Kadın önce insandır; kadınların dolmuşa bindiğinde şoförün kapıyı kapatıp, gaza basarak ıssız bir yere götüreceği korkusuna kapılmadan, bu korku yüzünden tek kalmamak için son inenle birlikte inmek zorunda kalmadan, ıssız bir sokakta, iki adımda bir arkasına tedirginlikle bakmadan, arkasından gelen kişinin adımlarının temposuna kulak kesilmeden, yanından geçen birinin kendisini taciz edebileceği endişesi olmadan, evde, sokakta, işyerinde güvenle yaşayabilmesini  istiyoruz. Bunun için devletimiz çağdaş bir sosyal devlet olmanın gereğini yerine getirmeli, bu konuda gerekli olan hassasiyeti göstererek; eğitim çalışmaları yapmalı ve yasal düzenlemeler ile toplumsal cinsiyet eşitliğini sağlamalıdır.
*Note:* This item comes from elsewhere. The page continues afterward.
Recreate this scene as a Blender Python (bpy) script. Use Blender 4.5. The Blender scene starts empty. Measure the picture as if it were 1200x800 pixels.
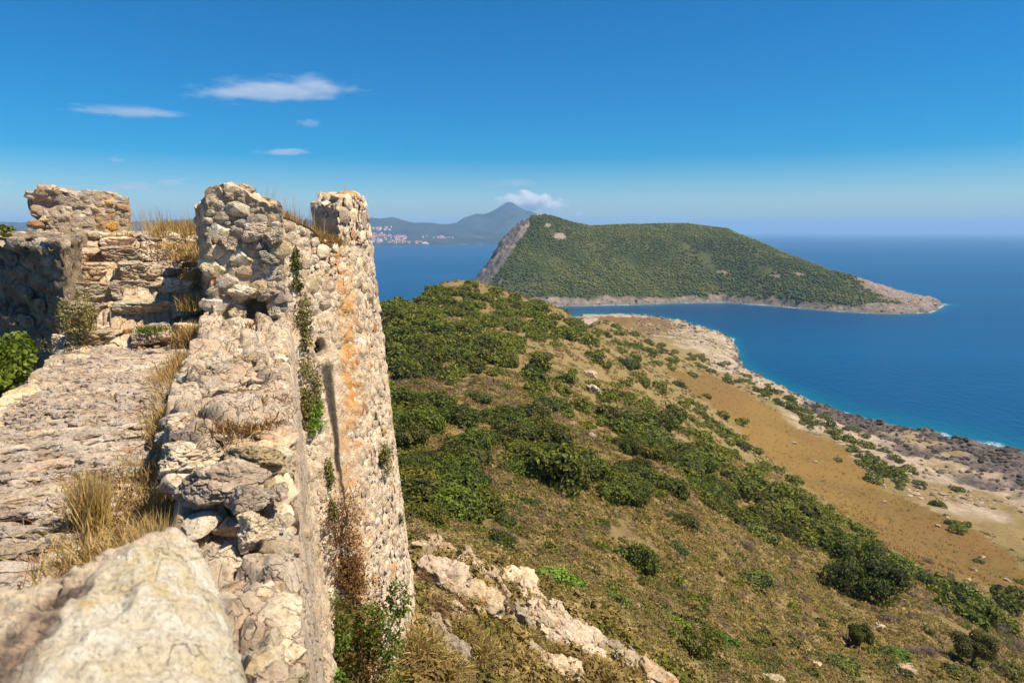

Kadına yönelik şiddet ve ayrımcılığın sona erdirilmesi için; Devletin kadınlara yönelik her türlü şiddet eylemini açık bir şekilde kınamasını, Aile içi şiddeti ve genel olarak kadın ve çocuklara yönelik şiddeti önlemek için kampanyalar, ana-baba eğitim programlan başlatılmasını, Evde, sokakta, işyerinde yaşanan kadına yönelik şiddetin sorumlularının yargılanmasını ve caydırıcı yasal tedbirler alınmasını,

Öldürülen ya da şiddete uğrayan kadınların; giydikleri elbiselerin rengi, makyaj yapmaları, evlerine bir saat geç gelmeleri, cep telefonuyla sıkça konuşmaları gibi nedenler tahrik sayılarak büyük ceza indirimleri uygulanmaktadır. Toplumun en savunmasız kesimi olan kadın ve çocukların yaşam hakkına yönelen suçlarda ceza indirimi uygulanmamasını istiyoruz. Özgecanlar güvende yaşasın ve canından olmasın diye, “Kadının İnsan Hakları” ( Yaşama- Okuma - Çalışma-Meslek edinme vb.) mücadelemiz kadın cinayetleri ve şiddet son bulana kadar devam edecektir. Biz susmayacağız söz veriyoruz” dedi.